PROBLEM TO SOLVE – In the material below, identify each line bearing the word "wide". Reproduce those lines.

# START OF DATA

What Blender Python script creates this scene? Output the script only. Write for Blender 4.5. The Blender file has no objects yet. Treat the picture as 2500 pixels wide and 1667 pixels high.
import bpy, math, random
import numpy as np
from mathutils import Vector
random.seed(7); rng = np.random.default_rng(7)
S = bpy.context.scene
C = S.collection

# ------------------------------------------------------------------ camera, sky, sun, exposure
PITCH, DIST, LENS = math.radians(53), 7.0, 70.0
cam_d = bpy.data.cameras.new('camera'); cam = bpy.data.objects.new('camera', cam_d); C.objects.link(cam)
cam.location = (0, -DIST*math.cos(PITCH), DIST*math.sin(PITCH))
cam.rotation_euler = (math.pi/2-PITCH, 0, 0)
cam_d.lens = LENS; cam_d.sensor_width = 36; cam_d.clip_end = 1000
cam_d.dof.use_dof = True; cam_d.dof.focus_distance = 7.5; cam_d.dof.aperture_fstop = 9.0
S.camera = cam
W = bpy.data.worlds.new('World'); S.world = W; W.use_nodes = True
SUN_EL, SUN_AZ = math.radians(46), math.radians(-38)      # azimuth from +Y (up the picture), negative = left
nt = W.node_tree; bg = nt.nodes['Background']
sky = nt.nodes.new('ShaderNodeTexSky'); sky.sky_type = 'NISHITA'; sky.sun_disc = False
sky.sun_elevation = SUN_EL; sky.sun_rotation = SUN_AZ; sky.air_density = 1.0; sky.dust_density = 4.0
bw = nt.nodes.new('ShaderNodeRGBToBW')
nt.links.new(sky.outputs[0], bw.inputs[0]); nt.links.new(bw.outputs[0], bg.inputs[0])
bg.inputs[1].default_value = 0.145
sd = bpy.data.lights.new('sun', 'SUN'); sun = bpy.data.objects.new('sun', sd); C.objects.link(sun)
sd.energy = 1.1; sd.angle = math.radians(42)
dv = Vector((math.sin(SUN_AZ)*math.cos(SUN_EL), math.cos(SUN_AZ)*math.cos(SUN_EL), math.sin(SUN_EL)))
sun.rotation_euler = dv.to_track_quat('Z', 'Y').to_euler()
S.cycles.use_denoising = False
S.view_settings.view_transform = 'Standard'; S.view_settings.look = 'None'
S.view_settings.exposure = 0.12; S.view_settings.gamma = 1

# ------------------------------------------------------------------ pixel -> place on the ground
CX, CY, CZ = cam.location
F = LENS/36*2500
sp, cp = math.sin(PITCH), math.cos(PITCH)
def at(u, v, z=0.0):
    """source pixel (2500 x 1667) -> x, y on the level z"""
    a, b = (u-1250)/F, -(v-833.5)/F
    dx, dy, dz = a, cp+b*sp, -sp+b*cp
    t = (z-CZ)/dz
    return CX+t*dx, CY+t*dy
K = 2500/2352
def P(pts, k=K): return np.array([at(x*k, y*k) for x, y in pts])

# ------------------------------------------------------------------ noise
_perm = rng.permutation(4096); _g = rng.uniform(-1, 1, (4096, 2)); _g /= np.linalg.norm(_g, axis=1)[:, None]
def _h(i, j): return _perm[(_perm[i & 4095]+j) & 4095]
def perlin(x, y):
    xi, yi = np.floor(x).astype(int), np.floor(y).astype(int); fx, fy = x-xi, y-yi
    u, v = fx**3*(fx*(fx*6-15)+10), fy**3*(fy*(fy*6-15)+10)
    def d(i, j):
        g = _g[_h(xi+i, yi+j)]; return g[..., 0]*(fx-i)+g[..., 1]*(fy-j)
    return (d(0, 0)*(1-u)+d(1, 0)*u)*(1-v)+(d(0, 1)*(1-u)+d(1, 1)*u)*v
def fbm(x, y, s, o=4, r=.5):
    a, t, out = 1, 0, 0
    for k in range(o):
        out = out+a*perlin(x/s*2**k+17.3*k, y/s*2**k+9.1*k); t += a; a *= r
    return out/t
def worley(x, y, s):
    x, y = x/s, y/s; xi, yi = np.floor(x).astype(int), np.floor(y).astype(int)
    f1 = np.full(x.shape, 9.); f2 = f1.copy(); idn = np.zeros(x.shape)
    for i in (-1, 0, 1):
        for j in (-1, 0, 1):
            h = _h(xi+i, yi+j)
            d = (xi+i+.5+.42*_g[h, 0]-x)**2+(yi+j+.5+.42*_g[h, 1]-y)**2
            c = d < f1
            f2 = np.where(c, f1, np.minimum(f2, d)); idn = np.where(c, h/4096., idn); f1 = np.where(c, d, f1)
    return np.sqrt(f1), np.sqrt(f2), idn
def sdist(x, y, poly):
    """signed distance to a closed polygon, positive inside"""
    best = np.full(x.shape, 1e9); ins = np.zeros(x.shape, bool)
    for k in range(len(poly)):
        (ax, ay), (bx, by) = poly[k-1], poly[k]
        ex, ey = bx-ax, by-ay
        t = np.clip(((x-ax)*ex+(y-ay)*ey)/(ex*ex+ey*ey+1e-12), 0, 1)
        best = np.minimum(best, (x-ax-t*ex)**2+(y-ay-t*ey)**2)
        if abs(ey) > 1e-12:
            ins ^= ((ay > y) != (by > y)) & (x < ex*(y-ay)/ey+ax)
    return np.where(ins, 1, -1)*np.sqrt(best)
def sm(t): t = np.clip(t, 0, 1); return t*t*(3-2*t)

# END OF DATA
# START OF DATA

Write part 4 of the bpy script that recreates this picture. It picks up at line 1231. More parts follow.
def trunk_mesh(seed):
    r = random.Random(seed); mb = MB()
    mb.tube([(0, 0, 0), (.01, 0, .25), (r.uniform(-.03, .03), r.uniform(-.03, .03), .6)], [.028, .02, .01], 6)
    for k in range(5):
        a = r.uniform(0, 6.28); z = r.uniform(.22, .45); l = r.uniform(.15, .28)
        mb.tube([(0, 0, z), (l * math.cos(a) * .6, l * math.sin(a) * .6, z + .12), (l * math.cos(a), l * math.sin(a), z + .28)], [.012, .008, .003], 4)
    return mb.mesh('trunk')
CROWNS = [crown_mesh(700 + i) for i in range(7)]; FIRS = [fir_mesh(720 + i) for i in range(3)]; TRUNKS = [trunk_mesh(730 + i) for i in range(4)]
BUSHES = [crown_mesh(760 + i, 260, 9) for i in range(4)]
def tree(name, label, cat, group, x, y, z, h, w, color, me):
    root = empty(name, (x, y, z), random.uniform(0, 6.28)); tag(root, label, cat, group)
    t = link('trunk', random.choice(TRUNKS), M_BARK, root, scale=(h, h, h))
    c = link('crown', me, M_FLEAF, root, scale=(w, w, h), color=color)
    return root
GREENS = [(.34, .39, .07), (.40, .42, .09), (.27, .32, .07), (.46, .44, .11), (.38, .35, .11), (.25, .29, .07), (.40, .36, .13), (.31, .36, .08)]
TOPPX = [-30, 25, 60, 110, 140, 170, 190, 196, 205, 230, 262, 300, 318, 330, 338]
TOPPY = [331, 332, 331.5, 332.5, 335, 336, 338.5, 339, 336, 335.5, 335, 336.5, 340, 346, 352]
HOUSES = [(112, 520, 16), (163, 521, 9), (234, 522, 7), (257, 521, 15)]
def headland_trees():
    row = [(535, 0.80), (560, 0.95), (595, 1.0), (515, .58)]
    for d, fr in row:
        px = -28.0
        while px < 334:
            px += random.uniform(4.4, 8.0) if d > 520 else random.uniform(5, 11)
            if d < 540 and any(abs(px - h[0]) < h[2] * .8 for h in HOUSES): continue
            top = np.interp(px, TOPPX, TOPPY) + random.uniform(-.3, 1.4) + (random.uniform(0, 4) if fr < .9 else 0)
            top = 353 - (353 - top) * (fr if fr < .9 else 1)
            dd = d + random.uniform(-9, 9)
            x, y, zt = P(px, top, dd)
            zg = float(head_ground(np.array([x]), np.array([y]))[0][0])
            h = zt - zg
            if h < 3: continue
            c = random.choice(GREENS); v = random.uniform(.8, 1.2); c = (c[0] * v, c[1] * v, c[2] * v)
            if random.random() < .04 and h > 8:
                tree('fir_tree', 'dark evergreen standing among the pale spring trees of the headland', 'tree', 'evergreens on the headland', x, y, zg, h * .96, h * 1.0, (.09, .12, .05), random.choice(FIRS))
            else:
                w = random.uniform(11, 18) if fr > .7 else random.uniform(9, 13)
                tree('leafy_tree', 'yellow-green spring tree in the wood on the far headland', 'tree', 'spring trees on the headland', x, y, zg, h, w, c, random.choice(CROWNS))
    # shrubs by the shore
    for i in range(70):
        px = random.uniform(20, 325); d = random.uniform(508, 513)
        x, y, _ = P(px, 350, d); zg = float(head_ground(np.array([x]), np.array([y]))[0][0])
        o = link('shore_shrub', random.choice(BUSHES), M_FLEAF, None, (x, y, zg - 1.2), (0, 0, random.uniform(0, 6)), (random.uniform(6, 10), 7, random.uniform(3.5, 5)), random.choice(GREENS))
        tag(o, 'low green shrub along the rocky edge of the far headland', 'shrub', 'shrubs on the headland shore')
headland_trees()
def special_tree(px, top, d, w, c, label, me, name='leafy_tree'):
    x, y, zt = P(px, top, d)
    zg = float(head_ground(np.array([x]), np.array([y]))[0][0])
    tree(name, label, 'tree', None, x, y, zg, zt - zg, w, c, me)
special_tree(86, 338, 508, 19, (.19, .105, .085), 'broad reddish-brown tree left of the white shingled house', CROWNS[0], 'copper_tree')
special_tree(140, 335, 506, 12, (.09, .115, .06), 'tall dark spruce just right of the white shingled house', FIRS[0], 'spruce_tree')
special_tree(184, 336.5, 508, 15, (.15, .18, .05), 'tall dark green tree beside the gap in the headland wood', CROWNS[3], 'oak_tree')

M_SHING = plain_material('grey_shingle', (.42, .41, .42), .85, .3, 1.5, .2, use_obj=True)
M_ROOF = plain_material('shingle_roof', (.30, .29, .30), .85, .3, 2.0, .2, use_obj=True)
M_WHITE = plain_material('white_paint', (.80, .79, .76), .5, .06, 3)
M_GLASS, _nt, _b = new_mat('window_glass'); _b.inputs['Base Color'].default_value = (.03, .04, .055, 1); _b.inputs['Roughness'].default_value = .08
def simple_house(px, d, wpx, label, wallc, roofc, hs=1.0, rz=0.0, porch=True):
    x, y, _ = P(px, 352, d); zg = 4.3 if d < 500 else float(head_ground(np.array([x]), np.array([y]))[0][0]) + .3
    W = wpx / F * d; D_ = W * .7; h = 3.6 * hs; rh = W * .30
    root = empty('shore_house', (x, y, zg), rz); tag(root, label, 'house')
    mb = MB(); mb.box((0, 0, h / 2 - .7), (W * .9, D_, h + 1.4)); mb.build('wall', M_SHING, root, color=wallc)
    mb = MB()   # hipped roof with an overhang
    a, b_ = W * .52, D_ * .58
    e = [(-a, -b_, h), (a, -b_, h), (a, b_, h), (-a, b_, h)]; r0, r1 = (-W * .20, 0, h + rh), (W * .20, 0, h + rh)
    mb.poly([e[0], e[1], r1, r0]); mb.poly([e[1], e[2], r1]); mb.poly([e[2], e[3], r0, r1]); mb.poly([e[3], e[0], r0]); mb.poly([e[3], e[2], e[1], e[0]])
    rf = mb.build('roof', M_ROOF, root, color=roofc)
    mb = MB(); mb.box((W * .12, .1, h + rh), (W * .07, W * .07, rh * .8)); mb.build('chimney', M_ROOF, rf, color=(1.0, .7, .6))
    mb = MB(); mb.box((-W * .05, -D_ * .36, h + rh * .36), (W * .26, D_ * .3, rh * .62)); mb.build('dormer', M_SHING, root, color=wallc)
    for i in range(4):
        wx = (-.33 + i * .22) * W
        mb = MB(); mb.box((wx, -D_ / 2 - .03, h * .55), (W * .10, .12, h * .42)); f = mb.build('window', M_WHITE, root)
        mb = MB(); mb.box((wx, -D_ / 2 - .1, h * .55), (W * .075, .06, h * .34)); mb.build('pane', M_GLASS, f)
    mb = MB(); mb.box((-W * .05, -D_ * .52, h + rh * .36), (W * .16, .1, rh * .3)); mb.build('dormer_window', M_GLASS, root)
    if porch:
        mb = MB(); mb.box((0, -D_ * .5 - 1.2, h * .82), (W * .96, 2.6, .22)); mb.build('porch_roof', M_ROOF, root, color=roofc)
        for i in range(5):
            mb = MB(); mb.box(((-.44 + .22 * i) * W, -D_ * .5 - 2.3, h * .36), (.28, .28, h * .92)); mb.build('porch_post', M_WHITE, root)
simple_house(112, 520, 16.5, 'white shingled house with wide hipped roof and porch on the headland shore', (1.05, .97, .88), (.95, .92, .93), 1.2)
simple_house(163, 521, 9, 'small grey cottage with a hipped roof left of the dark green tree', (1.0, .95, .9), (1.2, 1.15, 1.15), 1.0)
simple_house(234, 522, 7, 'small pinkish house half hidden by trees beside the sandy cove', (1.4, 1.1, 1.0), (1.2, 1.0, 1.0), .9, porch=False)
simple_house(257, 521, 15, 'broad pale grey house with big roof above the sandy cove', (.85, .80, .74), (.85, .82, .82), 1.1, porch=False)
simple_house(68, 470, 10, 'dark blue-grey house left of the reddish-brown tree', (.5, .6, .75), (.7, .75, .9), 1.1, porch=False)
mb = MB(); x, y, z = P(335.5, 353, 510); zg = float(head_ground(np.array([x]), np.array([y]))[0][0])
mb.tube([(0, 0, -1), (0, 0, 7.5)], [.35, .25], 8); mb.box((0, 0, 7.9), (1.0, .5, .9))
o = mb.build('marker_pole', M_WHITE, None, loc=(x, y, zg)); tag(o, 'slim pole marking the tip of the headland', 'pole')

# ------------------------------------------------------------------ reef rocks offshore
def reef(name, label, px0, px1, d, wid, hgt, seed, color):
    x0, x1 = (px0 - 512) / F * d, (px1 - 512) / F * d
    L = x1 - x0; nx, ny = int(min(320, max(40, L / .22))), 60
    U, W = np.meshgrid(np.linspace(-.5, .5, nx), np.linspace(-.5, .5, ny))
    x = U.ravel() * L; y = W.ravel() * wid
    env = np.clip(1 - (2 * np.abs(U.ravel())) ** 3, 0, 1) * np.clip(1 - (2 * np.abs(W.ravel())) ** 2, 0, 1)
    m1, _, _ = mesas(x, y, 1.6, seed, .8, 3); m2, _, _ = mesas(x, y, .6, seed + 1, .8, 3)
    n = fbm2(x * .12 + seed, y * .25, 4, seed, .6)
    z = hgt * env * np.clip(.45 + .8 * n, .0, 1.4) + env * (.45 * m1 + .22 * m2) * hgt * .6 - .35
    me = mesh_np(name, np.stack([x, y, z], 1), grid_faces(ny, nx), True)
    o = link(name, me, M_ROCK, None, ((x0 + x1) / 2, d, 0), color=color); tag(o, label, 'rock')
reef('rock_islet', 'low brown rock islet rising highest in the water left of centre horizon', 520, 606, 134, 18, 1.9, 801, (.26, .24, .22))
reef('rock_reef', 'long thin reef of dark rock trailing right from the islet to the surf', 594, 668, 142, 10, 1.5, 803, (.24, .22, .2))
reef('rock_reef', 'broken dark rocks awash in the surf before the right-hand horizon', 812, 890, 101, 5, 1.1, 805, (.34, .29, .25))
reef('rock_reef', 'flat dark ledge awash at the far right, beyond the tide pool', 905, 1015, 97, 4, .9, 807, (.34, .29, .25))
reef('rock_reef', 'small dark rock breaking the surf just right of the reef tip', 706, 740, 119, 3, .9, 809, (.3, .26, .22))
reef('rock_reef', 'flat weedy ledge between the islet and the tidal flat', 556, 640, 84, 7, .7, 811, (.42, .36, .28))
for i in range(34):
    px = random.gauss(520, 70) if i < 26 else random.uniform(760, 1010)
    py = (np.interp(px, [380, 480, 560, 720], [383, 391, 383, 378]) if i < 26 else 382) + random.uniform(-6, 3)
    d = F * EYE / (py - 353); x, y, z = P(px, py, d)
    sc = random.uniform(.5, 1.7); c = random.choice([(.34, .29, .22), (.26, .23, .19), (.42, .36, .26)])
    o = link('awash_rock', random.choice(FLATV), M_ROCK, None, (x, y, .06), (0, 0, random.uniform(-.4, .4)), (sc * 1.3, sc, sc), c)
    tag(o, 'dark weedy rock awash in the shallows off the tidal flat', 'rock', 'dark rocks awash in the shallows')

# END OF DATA

CORRECT RESPONSE –
What Blender Python script creates this scene? Output the script only. Write for Blender 4.5. The Blender file has no objects yet. Treat the picture as 2500 pixels wide and 1667 pixels high.
simple_house(112, 520, 16.5, 'white shingled house with wide hipped roof and porch on the headland shore', (1.05, .97, .88), (.95, .92, .93), 1.2)